* Exercise directions
Below you will find a set of lines. Repeat them all exactly.

* Data block
- - - - - - -
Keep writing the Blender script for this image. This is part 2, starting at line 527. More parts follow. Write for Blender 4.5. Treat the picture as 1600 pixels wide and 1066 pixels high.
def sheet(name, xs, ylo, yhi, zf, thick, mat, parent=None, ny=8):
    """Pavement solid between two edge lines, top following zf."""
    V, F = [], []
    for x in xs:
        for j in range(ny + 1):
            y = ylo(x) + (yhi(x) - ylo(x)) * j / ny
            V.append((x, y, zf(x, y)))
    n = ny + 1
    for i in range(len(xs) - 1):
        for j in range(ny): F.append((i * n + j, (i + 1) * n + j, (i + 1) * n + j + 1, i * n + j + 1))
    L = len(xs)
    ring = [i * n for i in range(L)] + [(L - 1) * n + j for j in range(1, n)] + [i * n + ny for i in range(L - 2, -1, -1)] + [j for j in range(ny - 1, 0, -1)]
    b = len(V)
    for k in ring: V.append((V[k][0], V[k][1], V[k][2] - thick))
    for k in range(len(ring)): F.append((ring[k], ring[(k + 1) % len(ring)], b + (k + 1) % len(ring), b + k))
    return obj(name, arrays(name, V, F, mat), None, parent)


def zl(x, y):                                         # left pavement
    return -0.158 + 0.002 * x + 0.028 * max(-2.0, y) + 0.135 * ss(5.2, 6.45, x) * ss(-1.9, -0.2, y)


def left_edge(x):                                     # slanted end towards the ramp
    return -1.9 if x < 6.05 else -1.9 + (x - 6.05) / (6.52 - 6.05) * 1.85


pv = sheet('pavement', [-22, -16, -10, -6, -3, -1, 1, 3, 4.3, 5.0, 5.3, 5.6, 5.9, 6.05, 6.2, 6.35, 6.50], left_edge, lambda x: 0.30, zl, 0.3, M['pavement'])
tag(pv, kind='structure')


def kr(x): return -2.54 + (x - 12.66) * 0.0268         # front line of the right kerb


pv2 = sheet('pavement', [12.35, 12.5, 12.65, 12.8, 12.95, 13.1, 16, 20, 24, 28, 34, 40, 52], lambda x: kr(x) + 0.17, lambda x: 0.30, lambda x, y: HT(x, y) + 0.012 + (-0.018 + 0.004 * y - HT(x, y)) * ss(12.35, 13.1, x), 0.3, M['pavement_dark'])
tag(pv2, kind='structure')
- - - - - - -
* Solution to this problem
Keep writing the Blender script for this image. This is part 2, starting at line 527. More parts follow. Write for Blender 4.5. Treat the picture as 1600 pixels wide and 1066 pixels high.
def sheet(name, xs, ylo, yhi, zf, thick, mat, parent=None, ny=8):
    """Pavement solid between two edge lines, top following zf."""
    V, F = [], []
    for x in xs:
        for j in range(ny + 1):
            y = ylo(x) + (yhi(x) - ylo(x)) * j / ny
            V.append((x, y, zf(x, y)))
    n = ny + 1
    for i in range(len(xs) - 1):
        for j in range(ny): F.append((i * n + j, (i + 1) * n + j, (i + 1) * n + j + 1, i * n + j + 1))
    L = len(xs)
    ring = [i * n for i in range(L)] + [(L - 1) * n + j for j in range(1, n)] + [i * n + ny for i in range(L - 2, -1, -1)] + [j for j in range(ny - 1, 0, -1)]
    b = len(V)
    for k in ring: V.append((V[k][0], V[k][1], V[k][2] - thick))
    for k in range(len(ring)): F.append((ring[k], ring[(k + 1) % len(ring)], b + (k + 1) % len(ring), b + k))
    return obj(name, arrays(name, V, F, mat), None, parent)


def zl(x, y):                                         # left pavement
    return -0.158 + 0.002 * x + 0.028 * max(-2.0, y) + 0.135 * ss(5.2, 6.45, x) * ss(-1.9, -0.2, y)


def left_edge(x):                                     # slanted end towards the ramp
    return -1.9 if x < 6.05 else -1.9 + (x - 6.05) / (6.52 - 6.05) * 1.85


pv = sheet('pavement', [-22, -16, -10, -6, -3, -1, 1, 3, 4.3, 5.0, 5.3, 5.6, 5.9, 6.05, 6.2, 6.35, 6.50], left_edge, lambda x: 0.30, zl, 0.3, M['pavement'])
tag(pv, kind='structure')


def kr(x): return -2.54 + (x - 12.66) * 0.0268         # front line of the right kerb


pv2 = sheet('pavement', [12.35, 12.5, 12.65, 12.8, 12.95, 13.1, 16, 20, 24, 28, 34, 40, 52], lambda x: kr(x) + 0.17, lambda x: 0.30, lambda x, y: HT(x, y) + 0.012 + (-0.018 + 0.004 * y - HT(x, y)) * ss(12.35, 13.1, x), 0.3, M['pavement_dark'])
tag(pv2, kind='structure')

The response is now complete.